**TASK DIRECTIONS**
Your task is to transcribe the data in full.

**DATASET CONTENT**
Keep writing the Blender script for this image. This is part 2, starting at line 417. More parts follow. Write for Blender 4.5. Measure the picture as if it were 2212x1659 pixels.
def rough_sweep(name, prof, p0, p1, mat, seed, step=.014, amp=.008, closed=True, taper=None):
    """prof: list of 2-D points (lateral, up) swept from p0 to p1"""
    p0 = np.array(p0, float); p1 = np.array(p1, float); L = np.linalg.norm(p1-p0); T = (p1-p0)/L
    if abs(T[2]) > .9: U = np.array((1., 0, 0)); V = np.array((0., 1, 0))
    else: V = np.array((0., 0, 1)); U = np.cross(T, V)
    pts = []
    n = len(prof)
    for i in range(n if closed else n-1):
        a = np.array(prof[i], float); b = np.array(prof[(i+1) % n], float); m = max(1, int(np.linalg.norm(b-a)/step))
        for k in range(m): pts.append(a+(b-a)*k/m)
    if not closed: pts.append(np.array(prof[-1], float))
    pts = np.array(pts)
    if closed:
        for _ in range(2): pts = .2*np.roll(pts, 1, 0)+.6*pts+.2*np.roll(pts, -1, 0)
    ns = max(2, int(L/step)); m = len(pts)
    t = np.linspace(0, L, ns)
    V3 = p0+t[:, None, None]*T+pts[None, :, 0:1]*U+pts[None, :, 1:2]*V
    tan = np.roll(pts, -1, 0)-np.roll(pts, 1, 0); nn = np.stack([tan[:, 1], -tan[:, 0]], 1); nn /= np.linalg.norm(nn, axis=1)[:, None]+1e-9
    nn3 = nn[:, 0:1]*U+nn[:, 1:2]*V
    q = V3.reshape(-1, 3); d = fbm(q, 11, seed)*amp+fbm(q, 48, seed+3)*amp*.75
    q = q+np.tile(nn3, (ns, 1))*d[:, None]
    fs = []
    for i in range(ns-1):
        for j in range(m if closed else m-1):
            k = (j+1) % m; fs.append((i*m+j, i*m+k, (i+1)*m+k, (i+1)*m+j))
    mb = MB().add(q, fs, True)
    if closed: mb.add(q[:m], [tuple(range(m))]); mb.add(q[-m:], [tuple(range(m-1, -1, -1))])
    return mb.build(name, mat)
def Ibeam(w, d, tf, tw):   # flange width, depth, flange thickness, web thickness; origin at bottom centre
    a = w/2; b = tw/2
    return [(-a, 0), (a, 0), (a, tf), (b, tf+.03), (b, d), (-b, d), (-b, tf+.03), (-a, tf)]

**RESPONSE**
Keep writing the Blender script for this image. This is part 2, starting at line 417. More parts follow. Write for Blender 4.5. Measure the picture as if it were 2212x1659 pixels.
def rough_sweep(name, prof, p0, p1, mat, seed, step=.014, amp=.008, closed=True, taper=None):
    """prof: list of 2-D points (lateral, up) swept from p0 to p1"""
    p0 = np.array(p0, float); p1 = np.array(p1, float); L = np.linalg.norm(p1-p0); T = (p1-p0)/L
    if abs(T[2]) > .9: U = np.array((1., 0, 0)); V = np.array((0., 1, 0))
    else: V = np.array((0., 0, 1)); U = np.cross(T, V)
    pts = []
    n = len(prof)
    for i in range(n if closed else n-1):
        a = np.array(prof[i], float); b = np.array(prof[(i+1) % n], float); m = max(1, int(np.linalg.norm(b-a)/step))
        for k in range(m): pts.append(a+(b-a)*k/m)
    if not closed: pts.append(np.array(prof[-1], float))
    pts = np.array(pts)
    if closed:
        for _ in range(2): pts = .2*np.roll(pts, 1, 0)+.6*pts+.2*np.roll(pts, -1, 0)
    ns = max(2, int(L/step)); m = len(pts)
    t = np.linspace(0, L, ns)
    V3 = p0+t[:, None, None]*T+pts[None, :, 0:1]*U+pts[None, :, 1:2]*V
    tan = np.roll(pts, -1, 0)-np.roll(pts, 1, 0); nn = np.stack([tan[:, 1], -tan[:, 0]], 1); nn /= np.linalg.norm(nn, axis=1)[:, None]+1e-9
    nn3 = nn[:, 0:1]*U+nn[:, 1:2]*V
    q = V3.reshape(-1, 3); d = fbm(q, 11, seed)*amp+fbm(q, 48, seed+3)*amp*.75
    q = q+np.tile(nn3, (ns, 1))*d[:, None]
    fs = []
    for i in range(ns-1):
        for j in range(m if closed else m-1):
            k = (j+1) % m; fs.append((i*m+j, i*m+k, (i+1)*m+k, (i+1)*m+j))
    mb = MB().add(q, fs, True)
    if closed: mb.add(q[:m], [tuple(range(m))]); mb.add(q[-m:], [tuple(range(m-1, -1, -1))])
    return mb.build(name, mat)
def Ibeam(w, d, tf, tw):   # flange width, depth, flange thickness, web thickness; origin at bottom centre
    a = w/2; b = tw/2
    return [(-a, 0), (a, 0), (a, tf), (b, tf+.03), (b, d), (-b, d), (-b, tf+.03), (-a, tf)]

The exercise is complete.